Performance-Based Education in Aurora: Making A Difference

Dorothy Mebane

Ed.D. Candidate in Educational Leadership, UNC-Chapel Hill

email: dmebane@email.unc.edu

ABSTRACT

After a six year effort in implementing an educational plan known as PBE (performance-based education), the fifth largest school district in Colorado is observing an increase in student achievement. Student scores on new reading and mathematics standardized performance assessments increased in performance across the board. Scores in integrated language arts reached the 70th percentile for elementary and the 60th percentile in middle school students. These scores are 20-30 points higher than scores received on the Iowa Basic Test of Basic Skills.

PBE in Aurora is widely supported by staff, parents, and community stakeholders. Stakeholders worked together to set standards and develop a system in which students demonstrate what they know and can do as they meet those standards.

The district adopted five learner outcomes requiring students to be; self-directed learners, collaborative workers, complex thinkers, community contributors, and quality producers. From these outcomes, content standards (what students should know and be able to do) are developed with benchmarks to guide students and teachers along the way.

Parents and staff collaboratively designed graduation standards that incorporated specified outcomes such as specified performances, products, and other exhibitions based on curriculum content and processes.

The PBE model requires that content standards be assessed by bodies of evidence and secured assessments. Bodies of evidence could include (a) a performance assessment that demonstrates students' ability to apply learning to a real-world situation or (b) a traditional form of assessment such as a criterion referenced content test. Developing a framework for a body of evidence includes four steps: (1) clarify the benchmark: the reference point for a particular level of performance (2) brainstorm possible assessments for each focus point: particular set of skills, concepts, knowledge bits and processes for a particular aspect of the content (3) prioritize all possible assessments and choose which assessments which must be part of the body of evidence (4) outline the scoring process. Frameworks include both performance and traditional assessments. Scoring rubrics are developed by teachers and students, making criteria for performance known to all stakeholders and allowing the criteria to guide the instruction. Secured assessments include standardized tests and district- and school-developed assessments to measure individual student performance against expected achievement in basic subject area content. These assessments determine how well students are doing in reference to the standards.

IMPLICATIONS

1. Students perform at high levels on integrated performance assessments that are aligned with instruction and specified performance standards. This shows that performance assessments allow students to better demonstrate their skills and knowledge than do basic skills tests.

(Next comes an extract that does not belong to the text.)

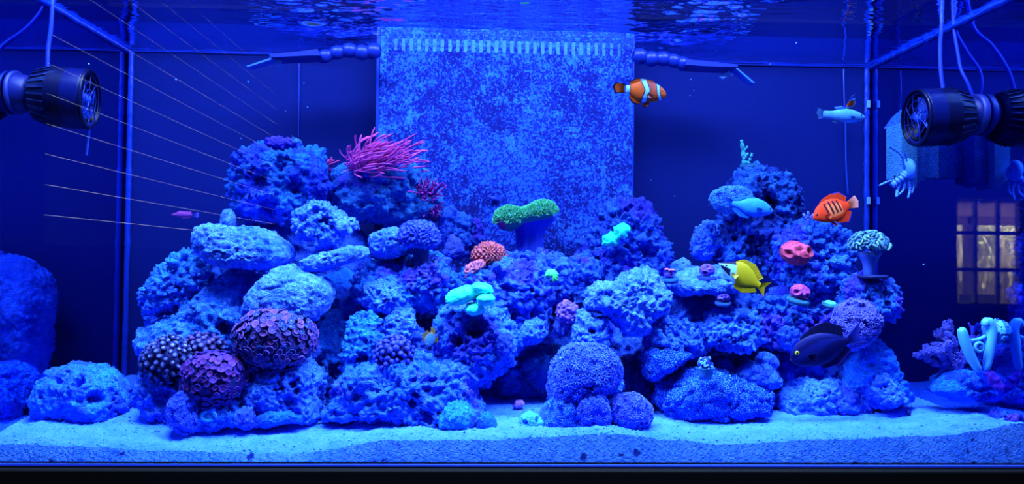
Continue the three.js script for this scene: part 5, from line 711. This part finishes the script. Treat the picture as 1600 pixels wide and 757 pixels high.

2. To implement a district-wide performance-based assessment plan will require changes in the way curriculum and assessments are designed and in the way in which instruction is practiced by teachers.

Implementing performance-based measures requires a huge effort (commitment, time, money, professional development) on the part of staff, parents, and community in terms of designing the system and designing the new structure in which it resides.

3. Performance-based education is not a quick fix. It requires time to conduct an evaluation of student achievement (in this case six years).

Hartenbach, David L., Ott, Joan, Cark, Sue. (1997). Performance-Based Education in Aurora. Educational Leadership. Vol. 54, No. 4, p. 51-54.